What is intelligence?

One of the big challenges in talking about Artificial Intelligence is that there has been no single definition since its introduction into our vocabulary back in the 1940s. Even the Office for Artificial Intelligence, the UK’s AI body, shies away from offering a definition of the term. It also doesn’t help that it’s been co-opted by the science fiction authoring community for so long. 

I have always admired the work of Nick Bostrom, Professor at Oxford University and Director of the Future of Humanity Institute. He has tackled the implications of creating machines that think from an eminently practical point of view. What rights should we assign to machines when they demonstrate, say, the same level of thought as a mouse? In many societies we do not tolerate cruelty to animals because of what it says of us as human beings. The reality is that, although machines today seem intelligent – and we are freely using the term Artificial Intelligence – they are still a very, very long way away from even mouse-like intelligent thinking and the term is misleading.

 

The superhuman capabilities of machines

We do need to embrace the capabilities of machines today to help us reach better decisions, though: machines can offer recommendations which we can either take into consideration or ignore; they can also draw our attention to areas where humans are notoriously biased. We are all expert at predicting the optimistic outcomes of our actions, but in general very poor at seeing the risks that we are taking. Machines can be brutally honest about where our excellent plans might take us.

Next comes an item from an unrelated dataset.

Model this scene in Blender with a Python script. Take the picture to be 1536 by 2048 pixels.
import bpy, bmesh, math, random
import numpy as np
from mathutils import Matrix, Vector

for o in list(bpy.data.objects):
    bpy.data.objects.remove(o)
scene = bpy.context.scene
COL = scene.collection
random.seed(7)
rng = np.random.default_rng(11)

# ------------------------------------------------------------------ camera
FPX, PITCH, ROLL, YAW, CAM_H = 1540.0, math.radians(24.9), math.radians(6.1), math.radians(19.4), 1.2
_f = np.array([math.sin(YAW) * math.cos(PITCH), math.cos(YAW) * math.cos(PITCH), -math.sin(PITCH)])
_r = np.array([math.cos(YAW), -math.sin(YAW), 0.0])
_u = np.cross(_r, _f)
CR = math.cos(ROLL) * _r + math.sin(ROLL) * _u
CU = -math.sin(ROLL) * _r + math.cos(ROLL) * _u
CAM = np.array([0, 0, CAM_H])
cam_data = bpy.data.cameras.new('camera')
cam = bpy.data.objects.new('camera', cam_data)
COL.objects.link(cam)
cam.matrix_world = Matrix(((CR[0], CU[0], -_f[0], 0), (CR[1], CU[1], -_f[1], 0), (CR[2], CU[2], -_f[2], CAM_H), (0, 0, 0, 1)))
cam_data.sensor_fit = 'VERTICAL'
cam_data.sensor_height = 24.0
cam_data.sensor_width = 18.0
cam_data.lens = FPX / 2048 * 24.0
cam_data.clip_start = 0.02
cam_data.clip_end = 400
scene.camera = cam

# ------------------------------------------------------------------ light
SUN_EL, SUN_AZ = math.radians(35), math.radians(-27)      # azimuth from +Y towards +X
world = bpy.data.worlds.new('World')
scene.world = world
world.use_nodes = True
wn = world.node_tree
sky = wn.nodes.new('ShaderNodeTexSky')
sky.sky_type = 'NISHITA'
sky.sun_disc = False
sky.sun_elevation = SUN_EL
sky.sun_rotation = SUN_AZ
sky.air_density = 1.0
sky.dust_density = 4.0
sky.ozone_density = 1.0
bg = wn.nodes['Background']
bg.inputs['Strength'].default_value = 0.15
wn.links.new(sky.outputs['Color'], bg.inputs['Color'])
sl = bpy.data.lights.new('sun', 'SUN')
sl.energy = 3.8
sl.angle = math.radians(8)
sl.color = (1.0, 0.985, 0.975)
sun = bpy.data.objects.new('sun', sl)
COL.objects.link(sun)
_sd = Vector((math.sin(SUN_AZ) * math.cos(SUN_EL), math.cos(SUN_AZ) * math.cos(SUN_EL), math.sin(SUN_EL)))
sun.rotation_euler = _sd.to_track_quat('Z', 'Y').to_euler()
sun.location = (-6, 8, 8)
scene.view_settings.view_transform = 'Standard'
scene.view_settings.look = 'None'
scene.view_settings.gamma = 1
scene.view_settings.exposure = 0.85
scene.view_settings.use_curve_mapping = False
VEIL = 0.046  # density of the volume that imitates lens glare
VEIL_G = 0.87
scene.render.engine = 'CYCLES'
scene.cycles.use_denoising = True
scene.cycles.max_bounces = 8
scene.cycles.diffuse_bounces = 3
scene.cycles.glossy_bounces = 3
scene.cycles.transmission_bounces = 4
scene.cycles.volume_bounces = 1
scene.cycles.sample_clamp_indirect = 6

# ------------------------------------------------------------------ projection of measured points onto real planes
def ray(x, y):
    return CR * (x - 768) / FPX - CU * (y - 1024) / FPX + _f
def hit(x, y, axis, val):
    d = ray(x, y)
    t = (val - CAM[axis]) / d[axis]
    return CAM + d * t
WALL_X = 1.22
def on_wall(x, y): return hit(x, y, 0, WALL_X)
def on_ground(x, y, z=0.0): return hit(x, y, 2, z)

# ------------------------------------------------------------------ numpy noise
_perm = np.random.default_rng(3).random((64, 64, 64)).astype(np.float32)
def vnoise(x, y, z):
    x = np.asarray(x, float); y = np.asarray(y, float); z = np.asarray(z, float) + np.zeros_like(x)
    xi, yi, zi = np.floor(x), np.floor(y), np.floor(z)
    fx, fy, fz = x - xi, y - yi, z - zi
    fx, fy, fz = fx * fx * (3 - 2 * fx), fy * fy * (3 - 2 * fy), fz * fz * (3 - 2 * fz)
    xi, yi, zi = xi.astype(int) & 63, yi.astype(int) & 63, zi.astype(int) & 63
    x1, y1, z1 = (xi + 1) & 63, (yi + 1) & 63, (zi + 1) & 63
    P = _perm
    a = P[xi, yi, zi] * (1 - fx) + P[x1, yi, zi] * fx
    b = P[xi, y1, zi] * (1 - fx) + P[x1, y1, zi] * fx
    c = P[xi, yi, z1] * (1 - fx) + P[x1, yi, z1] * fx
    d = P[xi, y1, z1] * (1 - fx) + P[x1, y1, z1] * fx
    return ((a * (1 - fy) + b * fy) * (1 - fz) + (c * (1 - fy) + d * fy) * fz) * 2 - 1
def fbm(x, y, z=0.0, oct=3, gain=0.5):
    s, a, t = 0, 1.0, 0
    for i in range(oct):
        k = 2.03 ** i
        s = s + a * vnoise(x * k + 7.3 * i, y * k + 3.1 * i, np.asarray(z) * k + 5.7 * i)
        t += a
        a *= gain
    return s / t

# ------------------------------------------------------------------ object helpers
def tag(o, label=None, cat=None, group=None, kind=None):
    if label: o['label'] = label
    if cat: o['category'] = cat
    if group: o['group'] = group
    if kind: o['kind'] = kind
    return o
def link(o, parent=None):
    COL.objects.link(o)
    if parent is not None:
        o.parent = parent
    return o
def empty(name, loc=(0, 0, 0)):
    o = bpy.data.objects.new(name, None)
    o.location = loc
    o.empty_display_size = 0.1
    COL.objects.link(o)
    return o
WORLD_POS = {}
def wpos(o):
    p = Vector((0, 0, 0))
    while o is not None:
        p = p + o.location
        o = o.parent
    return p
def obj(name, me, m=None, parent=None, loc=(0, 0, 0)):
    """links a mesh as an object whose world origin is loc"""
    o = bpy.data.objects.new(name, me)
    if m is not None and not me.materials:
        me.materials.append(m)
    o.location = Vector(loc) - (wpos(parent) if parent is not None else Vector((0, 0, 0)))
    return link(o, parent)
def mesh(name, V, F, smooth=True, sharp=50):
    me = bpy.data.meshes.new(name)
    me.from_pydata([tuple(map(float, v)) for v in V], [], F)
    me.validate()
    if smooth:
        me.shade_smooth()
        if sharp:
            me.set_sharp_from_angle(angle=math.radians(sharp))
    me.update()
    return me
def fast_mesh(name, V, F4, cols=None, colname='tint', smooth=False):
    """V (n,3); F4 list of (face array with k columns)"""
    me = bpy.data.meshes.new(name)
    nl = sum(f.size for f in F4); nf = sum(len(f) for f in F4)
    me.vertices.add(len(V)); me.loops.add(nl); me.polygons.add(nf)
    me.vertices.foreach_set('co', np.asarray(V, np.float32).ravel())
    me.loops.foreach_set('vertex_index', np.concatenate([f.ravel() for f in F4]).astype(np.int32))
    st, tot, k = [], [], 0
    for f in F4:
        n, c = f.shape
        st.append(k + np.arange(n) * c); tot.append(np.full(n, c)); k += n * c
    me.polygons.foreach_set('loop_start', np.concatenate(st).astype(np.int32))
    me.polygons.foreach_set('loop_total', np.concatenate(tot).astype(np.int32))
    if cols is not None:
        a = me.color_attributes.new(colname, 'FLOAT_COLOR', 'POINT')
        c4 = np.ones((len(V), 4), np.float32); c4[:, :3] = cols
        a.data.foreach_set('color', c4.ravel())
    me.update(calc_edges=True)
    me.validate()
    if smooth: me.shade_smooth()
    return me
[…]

So, from now on, I’m using the term decision technologies and will be leaving the term artificial intelligence well alone unless asked. After all, when a machine starts to actually think intelligently then it shouldn’t be considered artificial in any case – it is real intelligence. We should embrace these technologies where they produce superhuman performance, such as playing chess or spotting patterns in data sets too vast for human inspection, or just making a decent decision at 3am in the morning when the humans are too exhausted to function properly.

Modern machines are about supporting decisions, and replacing human decision making only in highly routine and predictable cases. If we can all turn our attention to how their superhuman capabilities can be used for the benefit of humanity, we might just like the results that we get in the end.